“I decided to join Ezibota because I found the idea of a community for people of color very enticing. Living in Istanbul, I had lost touch with my roots, surrounded by so many different people from so many different places, I had developed a detachment from the most important things, things that were supposed to matter the most, my culture and my writing. Ezibota felt like a place where I could put all of that back together.

I wanted to be a part of a community where I get to speak to young people whom had a passion for writing just as much as I do, whom have had not quite same but at least similar and an understanding of my experiences. I want to share my stories, ideas and listen to other people’s stories. I love meeting and talking to new people. I enjoy learning about their cultures, traditions and what drives their passions.

Ezibota feels like a virtual representation of what a home should feel like.”

-Asma’u Shaheedah

Read Asma’u’s Publications

Meet Asma’u

My name is Asma’u Shaheedah. Shaheedah is not my surname. I had always officially used my surname until few years back when I decided to drop it and adopt my first and middle names.

I am a Muslim Hausa girl from Northern Nigeria. I was born and raised in Kano State, Nigeria until my paternal grandmother died and my father decided it was too much for him to have to keep coming to the city where his mother no longer lived. I speak Hausa, English, Turkish and currently learning French. I have one older sister, a younger brother and two amazing little sisters. My father worked in Southern Nigeria and moved around a lot so in 2001, we packed up and moved to Lagos Nigeria. I do not remember most of my childhood in Lagos state but I continued my primary education there.
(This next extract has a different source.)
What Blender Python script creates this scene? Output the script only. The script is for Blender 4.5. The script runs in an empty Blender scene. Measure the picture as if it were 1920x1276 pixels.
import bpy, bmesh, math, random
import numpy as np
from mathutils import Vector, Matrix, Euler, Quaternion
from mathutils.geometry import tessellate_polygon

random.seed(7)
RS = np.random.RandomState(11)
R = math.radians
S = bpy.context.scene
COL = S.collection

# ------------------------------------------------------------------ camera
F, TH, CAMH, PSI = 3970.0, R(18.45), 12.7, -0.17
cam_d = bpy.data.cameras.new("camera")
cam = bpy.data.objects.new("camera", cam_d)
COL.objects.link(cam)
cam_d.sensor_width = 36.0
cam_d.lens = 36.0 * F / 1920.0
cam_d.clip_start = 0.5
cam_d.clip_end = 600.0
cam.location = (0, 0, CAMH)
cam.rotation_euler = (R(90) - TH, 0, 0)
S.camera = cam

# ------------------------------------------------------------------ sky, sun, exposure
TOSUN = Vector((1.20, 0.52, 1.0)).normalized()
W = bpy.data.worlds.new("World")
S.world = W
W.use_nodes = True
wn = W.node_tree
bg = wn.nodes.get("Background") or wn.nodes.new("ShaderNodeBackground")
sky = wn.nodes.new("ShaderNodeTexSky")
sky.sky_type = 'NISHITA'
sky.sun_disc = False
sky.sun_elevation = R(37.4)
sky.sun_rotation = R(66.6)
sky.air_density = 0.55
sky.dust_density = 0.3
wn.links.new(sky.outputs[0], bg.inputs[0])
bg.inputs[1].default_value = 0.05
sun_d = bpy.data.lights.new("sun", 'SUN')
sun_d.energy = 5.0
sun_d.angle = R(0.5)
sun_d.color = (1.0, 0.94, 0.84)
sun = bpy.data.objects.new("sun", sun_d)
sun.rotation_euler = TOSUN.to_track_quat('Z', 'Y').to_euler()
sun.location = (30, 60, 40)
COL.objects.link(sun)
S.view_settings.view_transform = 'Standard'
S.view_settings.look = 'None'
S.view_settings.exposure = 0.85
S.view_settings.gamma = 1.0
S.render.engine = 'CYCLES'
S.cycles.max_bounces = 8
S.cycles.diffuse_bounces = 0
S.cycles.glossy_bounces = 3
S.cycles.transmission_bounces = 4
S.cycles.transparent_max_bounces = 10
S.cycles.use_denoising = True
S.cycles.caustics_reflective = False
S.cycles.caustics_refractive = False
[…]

Few years later we had to move again and we moved back to Northern Nigeria, Kaduna State where I finished my primary education and went to a boarding secondary school where I began writing little pieces of amateur poetry for myself. Some of my teachers found out about my little passion for writing and encouraged me to write more, I was assigned the president of Press Club for my writing skills. I spent six years in a boarding Turkish secondary school where I met my closest friends. At the end of my 6th year, I was approached like most of the good students in my class by one of my teacher whom was Turkish. We had a conversation about my future goals and she offered to apply to Universities in Turkey for me. I had never imagined moving to Turkey but I agreed. Few weeks later I got a call, I had been admitted into two Universities in Istanbul. I spoke with my family and my mother and father decided if I wanted to go, I could go. I packed up and moved to Istanbul at the age of 16 and began studying Software Engineering.

I had the hardest first year of my life. 6 months after I moved to Istanbul, I decided I was going to leave; I couldn’t handle the culture shock. I had major language barrier problems, the fact that for the first time in my life I was surrounded by people who did not look, dress, talk or hold the same ideals as I, at that point in my life, writing was the only thing I had which kept me from falling apart. After my first year, I went to visit my family in Nigeria and after my summer break was over, I decided I would go back to Istanbul, leaving would mean change and culture shock won and I could not have that.

Here I am, 6 years after my terrible first year. I have my Bachelors degree in Software Engineering, self-published my first book; a collection of Poetry titled Solitude, in my final semester of my Masters degree in Information Technologies, have made some pretty cool friends and adopted a pet Brazilian turtle.